The universe is expanding at ever-increasing speeds, and the prevailing theory is that a mysterious force called dark energy is driving it. But Manuel Hohmann at the University of Tartu in Estonia has been working on an alternative called multimetric gravity, which involves copies of the standard model of particle physics that each have slightly different properties.
Particle menagerie
Particles within a copy interact with each other as usual to build matter. But those from different copies would only interact via gravity, rather like dark matter, the invisible substance thought to make up about 80 per cent of all matter in the universe. The difference is that two particles made of different kinds of multimetric matter would repel rather than attract each other.
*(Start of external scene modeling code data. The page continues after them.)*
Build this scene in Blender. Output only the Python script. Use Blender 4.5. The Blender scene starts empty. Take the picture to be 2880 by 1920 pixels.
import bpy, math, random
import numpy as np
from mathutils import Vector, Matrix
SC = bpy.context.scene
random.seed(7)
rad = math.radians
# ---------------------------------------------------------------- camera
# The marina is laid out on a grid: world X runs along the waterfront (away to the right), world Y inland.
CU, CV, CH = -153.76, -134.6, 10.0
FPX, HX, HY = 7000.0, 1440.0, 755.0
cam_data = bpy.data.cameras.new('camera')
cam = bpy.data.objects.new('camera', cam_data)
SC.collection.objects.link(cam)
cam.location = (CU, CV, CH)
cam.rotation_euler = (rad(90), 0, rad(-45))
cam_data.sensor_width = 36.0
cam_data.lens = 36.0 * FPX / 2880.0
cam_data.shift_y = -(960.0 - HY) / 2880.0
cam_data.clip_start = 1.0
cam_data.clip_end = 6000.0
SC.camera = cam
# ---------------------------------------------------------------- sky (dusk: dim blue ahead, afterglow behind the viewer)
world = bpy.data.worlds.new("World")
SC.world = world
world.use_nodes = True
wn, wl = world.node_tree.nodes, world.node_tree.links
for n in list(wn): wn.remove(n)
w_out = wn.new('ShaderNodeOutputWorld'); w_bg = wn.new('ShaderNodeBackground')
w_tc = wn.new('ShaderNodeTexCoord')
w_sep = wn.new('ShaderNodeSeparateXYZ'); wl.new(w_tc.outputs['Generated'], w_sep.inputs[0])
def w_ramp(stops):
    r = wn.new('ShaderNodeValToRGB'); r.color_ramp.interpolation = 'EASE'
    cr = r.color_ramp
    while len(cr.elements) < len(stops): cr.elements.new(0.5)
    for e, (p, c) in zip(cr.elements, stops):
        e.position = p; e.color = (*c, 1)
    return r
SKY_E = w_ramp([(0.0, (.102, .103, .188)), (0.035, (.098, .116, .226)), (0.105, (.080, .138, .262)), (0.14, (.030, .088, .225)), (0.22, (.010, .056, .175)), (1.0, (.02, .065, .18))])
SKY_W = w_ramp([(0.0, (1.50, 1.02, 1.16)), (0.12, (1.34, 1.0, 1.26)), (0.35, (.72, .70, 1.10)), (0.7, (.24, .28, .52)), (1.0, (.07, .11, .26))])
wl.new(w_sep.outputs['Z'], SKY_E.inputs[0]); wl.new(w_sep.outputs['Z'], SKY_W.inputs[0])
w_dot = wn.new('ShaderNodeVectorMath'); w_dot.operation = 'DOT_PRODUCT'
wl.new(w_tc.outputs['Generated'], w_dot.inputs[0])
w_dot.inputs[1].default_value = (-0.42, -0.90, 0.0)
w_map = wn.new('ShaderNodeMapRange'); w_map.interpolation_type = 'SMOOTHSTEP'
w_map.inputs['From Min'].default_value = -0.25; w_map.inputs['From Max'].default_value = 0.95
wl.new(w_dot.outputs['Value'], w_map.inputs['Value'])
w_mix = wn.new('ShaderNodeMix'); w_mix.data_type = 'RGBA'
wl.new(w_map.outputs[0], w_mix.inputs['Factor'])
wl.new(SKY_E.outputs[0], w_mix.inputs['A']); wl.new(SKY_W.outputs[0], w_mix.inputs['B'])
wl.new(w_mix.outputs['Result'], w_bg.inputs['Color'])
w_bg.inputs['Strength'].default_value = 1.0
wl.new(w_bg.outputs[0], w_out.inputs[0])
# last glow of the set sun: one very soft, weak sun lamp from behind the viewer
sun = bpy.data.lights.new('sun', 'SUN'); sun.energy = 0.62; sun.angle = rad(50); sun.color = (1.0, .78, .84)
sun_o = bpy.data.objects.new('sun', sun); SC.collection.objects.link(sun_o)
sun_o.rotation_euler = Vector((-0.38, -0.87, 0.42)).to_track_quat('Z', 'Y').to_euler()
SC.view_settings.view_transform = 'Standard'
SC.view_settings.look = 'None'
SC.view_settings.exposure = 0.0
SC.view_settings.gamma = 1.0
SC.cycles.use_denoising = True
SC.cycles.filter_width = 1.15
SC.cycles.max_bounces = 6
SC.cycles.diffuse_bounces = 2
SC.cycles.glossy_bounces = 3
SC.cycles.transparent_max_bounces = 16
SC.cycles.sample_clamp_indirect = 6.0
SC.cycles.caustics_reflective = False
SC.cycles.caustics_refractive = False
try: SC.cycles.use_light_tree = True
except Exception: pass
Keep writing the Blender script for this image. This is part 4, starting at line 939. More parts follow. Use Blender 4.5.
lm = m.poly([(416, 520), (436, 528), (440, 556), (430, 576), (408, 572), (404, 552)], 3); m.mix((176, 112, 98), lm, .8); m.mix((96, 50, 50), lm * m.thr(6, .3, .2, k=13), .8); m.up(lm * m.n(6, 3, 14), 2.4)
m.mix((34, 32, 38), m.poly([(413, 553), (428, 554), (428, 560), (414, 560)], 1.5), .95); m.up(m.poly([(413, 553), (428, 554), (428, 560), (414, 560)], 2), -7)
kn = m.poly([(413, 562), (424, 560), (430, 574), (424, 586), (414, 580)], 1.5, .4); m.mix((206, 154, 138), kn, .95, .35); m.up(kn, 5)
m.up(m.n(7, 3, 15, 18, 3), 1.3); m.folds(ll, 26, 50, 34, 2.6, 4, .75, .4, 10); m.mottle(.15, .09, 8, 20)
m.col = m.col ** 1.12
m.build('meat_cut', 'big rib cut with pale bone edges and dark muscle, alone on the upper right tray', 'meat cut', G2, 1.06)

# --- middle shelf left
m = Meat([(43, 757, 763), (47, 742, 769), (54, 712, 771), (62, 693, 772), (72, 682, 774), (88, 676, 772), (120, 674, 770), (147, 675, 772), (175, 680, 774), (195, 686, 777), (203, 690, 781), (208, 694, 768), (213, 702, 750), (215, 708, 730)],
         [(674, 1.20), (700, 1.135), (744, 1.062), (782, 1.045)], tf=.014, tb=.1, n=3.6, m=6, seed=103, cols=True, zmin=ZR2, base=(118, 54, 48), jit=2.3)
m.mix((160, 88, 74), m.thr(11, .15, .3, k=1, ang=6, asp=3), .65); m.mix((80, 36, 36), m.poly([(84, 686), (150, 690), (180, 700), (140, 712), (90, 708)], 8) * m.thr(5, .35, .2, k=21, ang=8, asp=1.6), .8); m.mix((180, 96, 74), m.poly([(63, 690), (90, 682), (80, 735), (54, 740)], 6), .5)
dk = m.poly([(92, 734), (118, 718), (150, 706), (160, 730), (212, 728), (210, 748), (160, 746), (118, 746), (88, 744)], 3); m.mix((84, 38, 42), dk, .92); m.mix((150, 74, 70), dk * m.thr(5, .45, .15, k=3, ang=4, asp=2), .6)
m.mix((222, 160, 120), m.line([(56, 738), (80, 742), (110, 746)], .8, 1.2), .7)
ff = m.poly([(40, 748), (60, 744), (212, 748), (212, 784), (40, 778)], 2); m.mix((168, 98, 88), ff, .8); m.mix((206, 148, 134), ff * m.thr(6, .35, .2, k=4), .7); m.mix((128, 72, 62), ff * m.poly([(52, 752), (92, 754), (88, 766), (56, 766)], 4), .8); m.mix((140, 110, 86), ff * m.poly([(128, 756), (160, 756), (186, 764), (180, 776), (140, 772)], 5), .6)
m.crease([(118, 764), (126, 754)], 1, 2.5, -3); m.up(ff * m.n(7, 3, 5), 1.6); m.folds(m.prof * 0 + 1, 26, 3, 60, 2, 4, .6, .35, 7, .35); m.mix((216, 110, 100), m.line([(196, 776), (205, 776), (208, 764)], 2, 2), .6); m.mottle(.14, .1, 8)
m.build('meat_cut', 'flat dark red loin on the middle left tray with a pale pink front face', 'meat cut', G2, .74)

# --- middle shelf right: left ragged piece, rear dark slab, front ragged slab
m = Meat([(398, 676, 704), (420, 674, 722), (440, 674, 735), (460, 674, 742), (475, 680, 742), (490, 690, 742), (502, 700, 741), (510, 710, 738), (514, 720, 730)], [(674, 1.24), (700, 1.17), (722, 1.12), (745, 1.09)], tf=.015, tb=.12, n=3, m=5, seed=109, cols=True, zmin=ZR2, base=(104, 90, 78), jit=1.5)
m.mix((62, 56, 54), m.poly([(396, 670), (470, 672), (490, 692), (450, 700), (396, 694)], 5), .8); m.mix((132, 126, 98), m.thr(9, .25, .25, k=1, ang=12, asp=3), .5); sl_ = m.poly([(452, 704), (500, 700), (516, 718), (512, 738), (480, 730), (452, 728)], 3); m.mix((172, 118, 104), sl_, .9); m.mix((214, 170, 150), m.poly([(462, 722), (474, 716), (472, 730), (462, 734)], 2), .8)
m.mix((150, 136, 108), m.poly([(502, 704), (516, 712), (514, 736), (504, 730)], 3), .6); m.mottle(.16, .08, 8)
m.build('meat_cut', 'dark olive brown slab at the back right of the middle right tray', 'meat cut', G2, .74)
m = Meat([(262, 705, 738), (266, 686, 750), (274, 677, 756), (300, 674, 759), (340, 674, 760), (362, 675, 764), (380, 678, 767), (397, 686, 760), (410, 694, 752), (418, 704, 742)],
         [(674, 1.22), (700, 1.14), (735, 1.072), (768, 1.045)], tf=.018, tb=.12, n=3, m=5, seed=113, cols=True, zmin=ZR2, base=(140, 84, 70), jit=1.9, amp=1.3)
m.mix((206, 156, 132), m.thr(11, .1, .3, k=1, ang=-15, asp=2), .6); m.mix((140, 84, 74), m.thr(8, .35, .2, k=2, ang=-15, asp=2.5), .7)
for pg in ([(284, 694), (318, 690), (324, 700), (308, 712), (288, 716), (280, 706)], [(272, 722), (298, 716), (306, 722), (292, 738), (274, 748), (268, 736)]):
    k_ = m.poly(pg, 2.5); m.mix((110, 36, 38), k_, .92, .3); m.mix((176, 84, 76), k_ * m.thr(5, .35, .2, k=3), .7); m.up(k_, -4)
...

Galaxies made from dark multimetric matter could exist in the huge cosmic voids between regular galaxies, says Hohmann. Such structures would repel our galaxies and so could be contributing to what we perceive as dark energy.
The theory could also generate wormholes, says Hohmann. Most schemes to make stable wormholes require matter with negative energy – something we have never seen. But if a wormhole is built with equal amounts of regular and repulsive matter, that would hold it open.
To build such a wormhole, civilisations made from each type of matter would need to cooperate, and they could only talk via gravitational waves.
Galactic smudge
"Each civilisation would have to be able to manipulate a whole solar system to generate these waves, then they would need a working wave detector to hear this communication," says Hohmann. In other words, don't expect construction to start any time soon.
"From the purely mathematical point of view, it is clever and quite elegant," says Aurélien Barrau at the University of Grenoble-Alpes in France. "But it is far from being convincing from the physical viewpoint." The theory of multimetric gravity is a highly speculative extension of general relativity, says Barrau. And even if the theory is correct, actually constructing a wormhole would require what he describes as a miraculous situation.
Hohmann accepts this scenario has its difficulties. But if dark galaxies are out there, he thinks we can find them. Normal, massive galaxies warp space-time in a way that can focus light and enhance objects behind them, rather like a magnifying lens. A dark galaxy would defocus light due to its repulsive gravity, creating a faint smudge in the void we see where these galaxies might exist. Future telescopes may be able to spot such a smudge.